Friday, August 8th, 2008

One of the topics we cover on this blog is estate planning as its unlikely you will spend every last dime before you die.  So let’s consider trust planning and how to leave assets to your heirs, just in case there’s some money left over.

I am a big fan of leaving money in trust to provide trust income to your heirs and not leaving assets outright.  Leaving assets outright has several problems:

  • Your heirs may blow the money, intentionally or not
  • The creditors of your heirs can get at it
  • An alienated spouse can get at it (if they are clever)

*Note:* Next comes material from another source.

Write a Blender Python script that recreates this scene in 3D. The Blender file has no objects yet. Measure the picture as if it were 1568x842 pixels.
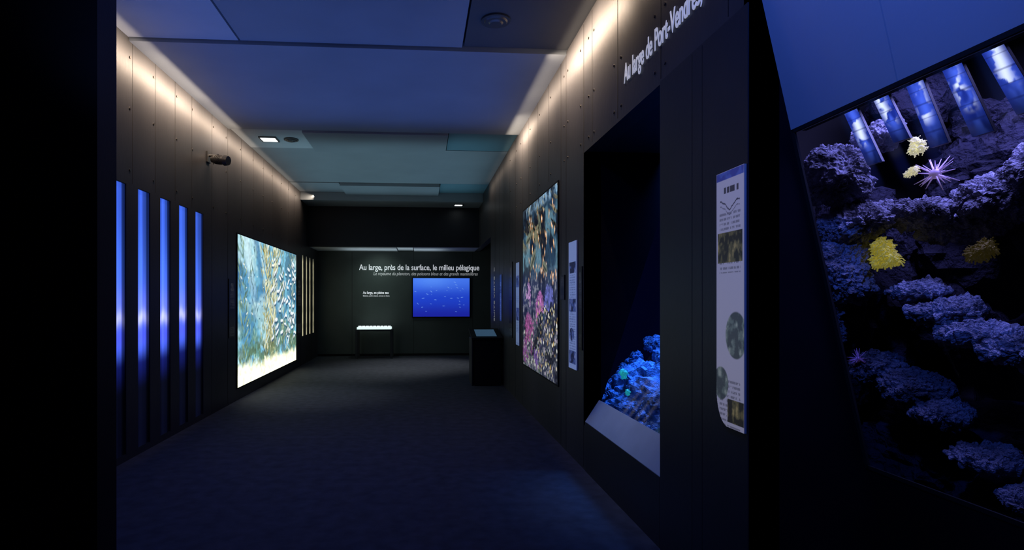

If you leave money in trust, you can set it to give your heirs a trust income and not expose the principal to any of the above problems.  Of course, you can provide additional flexibility through the trustee.  You can empower the trustee (the person who is responsible for the trust on behalf of your heirs), to make discretionary distributions of trust income.  For example, if you your heirs get $20,000 annually from the trust, you can empower the trustee to make additional distributions of trust income or trust principal for certain purposes such as education or starting a business or buying real estate.

It’s important that the trust distribute its income each year because trust income left in the trust is taxed at very high rates:

  2007 Federal Estate and Trust Tax Rates

 If taxable income is:

 The tax is:

Not over $2,150

15% of the taxable income

Over $2,150 but not over $5,000

$322.50 plus 25% of the excess over $2,150

Over $5,000 but not over $7,650

$1,035.00 plus 28% of the excess over $5,000

Over $7,650 but not over $10,450

$1,777.00 plus 33% of the excess over $7,650

Over $10,450

$2,701.00 plus 35% of the excess over $10,450

By distributing the trust income to the beneficiary, the trust will not pay any tax and the income will be taxed to the beneficiary at much lower rates.

How important is trust planning?  You can consult retirement income calculators to see how much income you need, how much of your assets are likely to not be exhausted and to what extent to carry out estate planning.